Os 5.565 municípios brasileiros gastam por ano cerca de R$ 10 bilhões para manter atividades consideradas "políticas". Mais da metade das cidades (57%) usa parcelas superiores a 21% da receita para sustentar esse "custo político".
Estudo inédito elaborado pelo Iedi (Instituto de Estudos para o Desenvolvimento Industrial) revela que centenas de municípios seriam absolutamente inviáveis do ponto de vista contábil se tivessem que arcar com esse "custo político" com receitas próprias.
Em muitos casos, salários de prefeitos e vereadores só são suportáveis porque as cidades recebem repasses da União.
O trabalho mostra que há 1.609 prefeituras que têm um "custo político" superior a 25% das suas receitas líquidas. Se essas cidades pudessem se ajustar, economizariam R$ 650 milhões ao ano.
O valor equivale a quatro vezes o que os municípios gastam com habitação, ao mesmo que consomem em transportes ou a 80% do que aplicam em saneamento.

Critérios
O Iedi fez o levantamento com base em dados oficiais enviados por mais de 5.000 municípios do país à STN (Secretaria do Tesouro Nacional). Na média nacional, essas prefeituras gastam 21,3% de sua receita com o "custo político".
No trabalho, o Iedi considerou como sendo "custo político" os seguintes itens: 1) o total de gastos com o Legislativo; 2) despesas relacionadas ao Judiciário, relações exteriores e "essenciais à Justiça"; 3) 30% dos gastos administrativos, incluindo salários de prefeitos, secretários e funções comissionadas e; 4) 10% da despesa contabilizada na função "encargos especiais". O total desses gastos foi contraposto à receita total das cidades. Ela inclui todos os impostos cobrados (como IPTU, ISS etc.) e as transferências diretas da União. Não foram consideradas receitas e transferências "carimbadas", como os repasses diretos para saúde e educação.
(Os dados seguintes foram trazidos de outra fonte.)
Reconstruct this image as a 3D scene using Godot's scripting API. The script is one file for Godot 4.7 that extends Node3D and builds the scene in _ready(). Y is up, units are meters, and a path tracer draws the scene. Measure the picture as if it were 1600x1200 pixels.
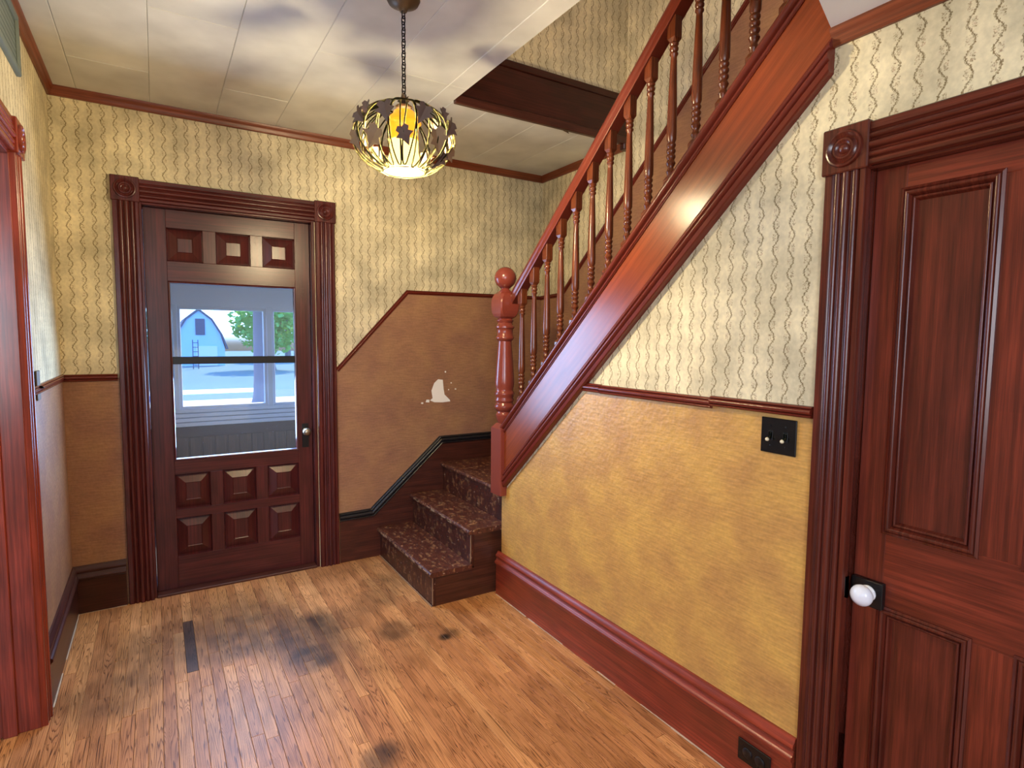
extends Node3D
# World: the front door wall lies in z = 0, the partition under the stairs in x = 0, the hall runs towards +z; metres.

var M := {}
var rng := RandomNumberGenerator.new()
const XL := -1.963        # left wall
const XS := 0.855         # wall beside the stairs
const HC := 2.564         # ceiling
const SL := 0.9           # slope of the stairs

# ---------------------------------------------------------------- helpers
func begin() -> SurfaceTool:
	var st := SurfaceTool.new()
	st.begin(Mesh.PRIMITIVE_TRIANGLES)
	return st

func tri(st: SurfaceTool, a: Vector3, b: Vector3, c: Vector3, na: Vector3, nb: Vector3, nc: Vector3) -> void:
	st.set_normal(na); st.add_vertex(a)
	st.set_normal(nc); st.add_vertex(c)
	st.set_normal(nb); st.add_vertex(b)

func quad(st: SurfaceTool, a: Vector3, b: Vector3, c: Vector3, d: Vector3) -> void:   # counter-clockwise from outside, flat
	var n := (b - a).cross(c - a)
	if n.length_squared() < 1e-16:
		n = (c - a).cross(d - a)
	n = n.normalized()
	tri(st, a, b, c, n, n, n)
	tri(st, a, c, d, n, n, n)

func flat(st: SurfaceTool, a: Vector3, b: Vector3, c: Vector3) -> void:
	var n := (b - a).cross(c - a).normalized()
	tri(st, a, b, c, n, n, n)

func facing(st: SurfaceTool, p: Array, out: Vector3) -> void:   # a triangle or quad turned towards out
	var n: Vector3 = (p[1] - p[0]).cross(p[2] - p[0])
	if n.dot(out) < 0:
		p.reverse()
	if p.size() == 3: flat(st, p[0], p[1], p[2])
	else: quad(st, p[0], p[1], p[2], p[3])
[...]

O economista Julio Gomes de Almeida, diretor-executivo do Iedi, diz que o objetivo do levantamento é mostrar que, em muitos casos, não é justificável a existência de milhares de municípios no país. O funcionamento de centenas deles seria absolutamente inviável se fossem obrigados a se manter "com as próprias pernas".
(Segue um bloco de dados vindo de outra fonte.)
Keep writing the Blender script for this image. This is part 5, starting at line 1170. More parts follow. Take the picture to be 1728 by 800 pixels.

Em 1980, o Brasil tinha 3.991 municípios. Após a Constituição de 1988, que autorizou uma série de repasses obrigatórios às municipalidades, houve um salto para 4.491 -atingindo os 5.565 atuais.
Ao mesmo tempo, a participação dos municípios no total da receita tributária do país (ou seja, o peso deles sobre os contribuintes) passou de 11% em 1988 para 16,5% hoje. No início dos anos 60, o percentual mal chegava aos 6%.
O economista José Roberto Afonso, especialista em finanças públicas, diz que, do ponto de vista macroeconômico, o peso dos municípios não é grande. "Mas é muito relevante discutir seus custos quando há enorme demanda por mais gastos na área social."
Afonso lembra que o projeto original da Lei de Responsabilidade Fiscal previa limitar os custos das Câmaras municipais à arrecadação própria de cada cidade -o que não foi aprovado. "Na prática, a Câmara existe para aprovar orçamentos e autorizar gastos. Não faz sentido ela custar mais do que o que tem para gastar."
Para o economista do Ipea (Instituto de Pesquisa Econômica Aplicada) Renato Vilela, não seria adequado "tirar médias" na comparação de gastos entre os municípios, já que a legislação prevê que cidades tão diferentes quanto São Paulo ou Arapiraca (AL) tenham Câmara de Vereadores.
Segundo o IBGE (Instituto Brasileiro de Geografia e Estatística), entre 2002 e 2004, o número de servidores municipais aumentou 11,1%. As prefeituras empregam 4,6 milhões de servidores no país.